Si tan solo pudiéramos enfocarnos con consideración y respeto en la verdadera comprensión de esos errores históricos, sería más simbólico para evitar repetirlos en nuestro país. Podríamos aprender más de la historia y así aplicar en construir sociedades más justas y equitativas. En México como en el resto de Latinoamérica, la historia de España nos muestra que la lucha por la justicia y la verdad es larga, pero debe ser constante.
A Tita Fernández, la niña de esta historia, como a su familia en el exilio, los marcó una realidad dolorosa por muchos años de una guerra y un dictador que hirió profundamente no solo a una generación sino a varias.
El Reloj en el Naranco
(Obra: El Naranco, Técnica: oleo por Marily Casas, colección particular)
En un internado de niñas en Oviedo, en plena posguerra, Tita Fernández se encontraba atrapada entre muros de piedra y ecos de risas reprimidas. La luz tenue del día apenas iluminaba su habitación, donde un viejo reloj de pared marcaba el ritmo de sus días y pesadillas. Las manecillas, desgastadas, parecían avanzar con la misma lentitud con la que se desvanecían sus esperanzas de regresar a casa.
El internado había sido un refugio forzado para muchas, un lugar donde el hambre y el miedo tejían lazos entre las niñas. Tita observaba el reloj cada mañana, como si al contemplarlo pudiera detener el tiempo y cambiar su destino.

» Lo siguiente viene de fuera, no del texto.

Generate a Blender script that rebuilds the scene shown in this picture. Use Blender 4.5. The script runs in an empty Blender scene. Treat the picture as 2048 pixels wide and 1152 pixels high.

La campanada de las horas resonaba en su mente, recordándole que cada momento que pasaba lejos de su hogar era un eco de la vida que había perdido.
Las monjas, con su hábito blanco y negro, a menudo se paseaban por los pasillos, repitiendo oraciones casi silenciosas y miradas severas. Tita sabía que muchas de ellas habían llegado allí por necesidad, despojadas de sus sueños. Con cada canto en el coro, con cada recitación de letanías, la vida en el internado se convertía en un eco sordo de anhelos marchitos.
Una noche, mientras la tormenta azotaba el Naranco, Tita se despertó con el sonido del reloj que marcaba la medianoche. Las manecillas, como si tuvieran vida propia, parecían bailar en un juego macabro. Intrigada y temerosa, se acercó a la pared y, en un impulso, tocó la madera desgastada. En ese instante, un susurro se deslizó entre las sombras, como un eco de su propio corazón: “Escapa”.
Movida por una fuerza desconocida, Tita decidió explorar el pasillo. Las luces titilaban, creando un juego de luces y sombras que la envolvía en un abrazo inquietante. Con cada paso, su corazón latía con fuerza, como si el reloj en su habitación marcara no solo el tiempo, sino también el compás de su valentía.
Finalmente, llegó a la sala de música, donde un viejo piano se alzaba en el rincón, cubierto de polvo. Tita se sentó frente a él y, tras un profundo suspiro, dejó que sus dedos danzaran sobre las teclas. La melodía que brotó era un canto de libertad, un grito mudo que resonaba en cada rincón del internado.
Al día siguiente, el reloj volvió a sonar, pero esta vez, Tita sintió que las manecillas no solo marcaban el tiempo, sino también una promesa. Con cada día que pasaba, su voz resonaría un poco más fuerte, y quizás, solo quizás, el destino le sonreiría de nuevo.
El reloj siguió marcando las horas, pero Tita, con su música y su deseo, había comenzado a tejer una nueva historia, una que la llevaría a escapar no solo del internado, sino también de las cadenas que la mantenían atada a un pasado doloroso. Así, en el corazón de la posguerra, el eco de su melodía se convirtió en la esperanza que, a pesar de todo, nunca se detendría.
Y sí, logró su sueño de llegar a México.